Oh my god. I think I was on a natural high for about three weeks, which was amazing because I don’t do drugs, so when I’m naturally high it’s amazing. I went into the production office and everybody was really nice, because I had a constant smile on my face when I’m there. So I walk in and I see the cast wall and my photo was up there. I went up to it and snuck a photo of it and sent it to my family. It was pretty surreal, is how I can sum that bit up. These people are game changers in our field. Do you know what I mean? That’s why I started crying when I saw the movie, because these are the type of people that you dream about having your name alongside on a project.

How was it working with director Allen Hughes, one half of Hughes brothers directing team that brought us Menace II Society and Dead Presidents?
When you come into this town, he’s the kind of director that you dream about meeting. Other than being so aware of the work of the actor and appreciative of the work of the actor, he is so raw and unafraid of taking chances. He’s just a dream, especially for me, because he fights for the things he believes in for his vision. He’s friendly, light, and funny, at the same time. I think it was the best experience I could have possibly had with a director.

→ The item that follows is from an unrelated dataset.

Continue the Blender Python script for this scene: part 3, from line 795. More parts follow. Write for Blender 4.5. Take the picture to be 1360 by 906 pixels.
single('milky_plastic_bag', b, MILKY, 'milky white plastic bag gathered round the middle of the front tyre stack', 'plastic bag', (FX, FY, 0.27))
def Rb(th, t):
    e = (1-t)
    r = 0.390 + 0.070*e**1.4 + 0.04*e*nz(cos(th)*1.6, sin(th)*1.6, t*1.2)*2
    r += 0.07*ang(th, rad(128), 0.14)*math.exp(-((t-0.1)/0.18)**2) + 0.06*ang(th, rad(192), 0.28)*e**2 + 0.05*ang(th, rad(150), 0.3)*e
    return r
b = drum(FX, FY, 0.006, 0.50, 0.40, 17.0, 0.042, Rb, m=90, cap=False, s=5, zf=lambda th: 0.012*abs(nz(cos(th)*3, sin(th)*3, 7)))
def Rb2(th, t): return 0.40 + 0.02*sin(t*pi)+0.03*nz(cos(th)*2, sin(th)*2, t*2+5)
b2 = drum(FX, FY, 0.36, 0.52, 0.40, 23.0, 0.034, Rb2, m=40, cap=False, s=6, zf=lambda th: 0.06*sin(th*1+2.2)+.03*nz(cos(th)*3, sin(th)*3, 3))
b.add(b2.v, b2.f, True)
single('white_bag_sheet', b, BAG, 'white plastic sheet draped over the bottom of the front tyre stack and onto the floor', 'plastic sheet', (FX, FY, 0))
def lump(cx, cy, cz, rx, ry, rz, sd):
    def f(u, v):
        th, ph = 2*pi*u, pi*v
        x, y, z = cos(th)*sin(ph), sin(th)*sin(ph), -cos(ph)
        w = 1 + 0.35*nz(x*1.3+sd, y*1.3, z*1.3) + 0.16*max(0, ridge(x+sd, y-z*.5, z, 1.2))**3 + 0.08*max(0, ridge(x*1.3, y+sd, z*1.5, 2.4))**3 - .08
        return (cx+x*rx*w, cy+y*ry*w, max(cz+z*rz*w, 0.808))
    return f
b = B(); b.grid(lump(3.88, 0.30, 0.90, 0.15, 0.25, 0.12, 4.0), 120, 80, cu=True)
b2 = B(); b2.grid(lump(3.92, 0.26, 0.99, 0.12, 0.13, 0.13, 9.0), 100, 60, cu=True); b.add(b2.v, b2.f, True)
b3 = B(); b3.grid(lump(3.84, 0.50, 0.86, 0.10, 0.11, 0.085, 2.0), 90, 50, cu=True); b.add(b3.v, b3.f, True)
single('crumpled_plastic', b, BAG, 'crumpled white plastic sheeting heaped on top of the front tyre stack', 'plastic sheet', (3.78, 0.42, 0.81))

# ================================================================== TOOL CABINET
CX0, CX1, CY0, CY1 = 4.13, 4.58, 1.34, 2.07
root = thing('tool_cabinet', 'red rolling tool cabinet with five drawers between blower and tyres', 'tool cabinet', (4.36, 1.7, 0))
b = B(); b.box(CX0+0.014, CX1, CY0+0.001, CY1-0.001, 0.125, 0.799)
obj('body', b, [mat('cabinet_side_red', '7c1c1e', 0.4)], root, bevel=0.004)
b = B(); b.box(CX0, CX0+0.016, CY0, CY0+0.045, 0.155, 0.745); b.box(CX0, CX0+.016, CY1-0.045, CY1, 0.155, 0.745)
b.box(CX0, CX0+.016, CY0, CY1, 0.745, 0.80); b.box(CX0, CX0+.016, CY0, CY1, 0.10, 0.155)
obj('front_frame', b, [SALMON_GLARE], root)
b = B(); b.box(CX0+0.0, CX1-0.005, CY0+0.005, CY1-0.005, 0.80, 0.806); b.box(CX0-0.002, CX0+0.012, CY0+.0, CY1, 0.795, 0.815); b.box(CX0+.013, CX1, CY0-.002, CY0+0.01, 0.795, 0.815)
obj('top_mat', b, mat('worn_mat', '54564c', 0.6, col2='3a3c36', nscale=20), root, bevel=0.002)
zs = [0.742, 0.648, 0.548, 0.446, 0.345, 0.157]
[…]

You also have a role in the new CW TV show Cult. What’s it like playing an LAPD detective?
This is a funny one. It’s a high concept show, so we have a show within a show. I’m actually playing an actress playing an LAPD detective on the inside show. So I get to have a kind of split personality. It’s interesting because everything on the inside show of Cult is a little heightened. It’s a little bigger than the outside show, because you have to differentiate between the two. The fact that I can walk around with a weapon on my belt is hilarious and amazing at the same time, because I’m Alona walking around. I have curls in my hair and I’m walking around with a weapon. I find that my whole demeanor changes while playing a detective. This is exactly the type of role that makes me remember what I did in the army, and I take from that, because what I do pretty much puts me in the state that I was in when I was in the army.

What would your dream role be?
I really should think about the question more for my interviews, because it comes up. I’m kind of a greedy individual. I want not one dream role but a few, because there are so many different types of women in our world and in our society that I potentially want to play. Each role is fun and each role is different. I want to play the girl working in the office as a lawyer, and I want to play the mom, and I want to play the hooker. I’m greedy. What can I say?

I also know that you recorded several songs with Israeli rapper Subliminal. Did you rap on these songs?
No. Well, he rapped, but you know how there’s always the hook? I did a couple of those. It was just fun. That whole world of hip hop was just emerging in Israel and I happened to know a few of those people. I loved hip hop, and I loved R&B. I loved all that music.

I was kind of hoping for a story about how you rap battled Mark Wahlberg on set, but that’s ok.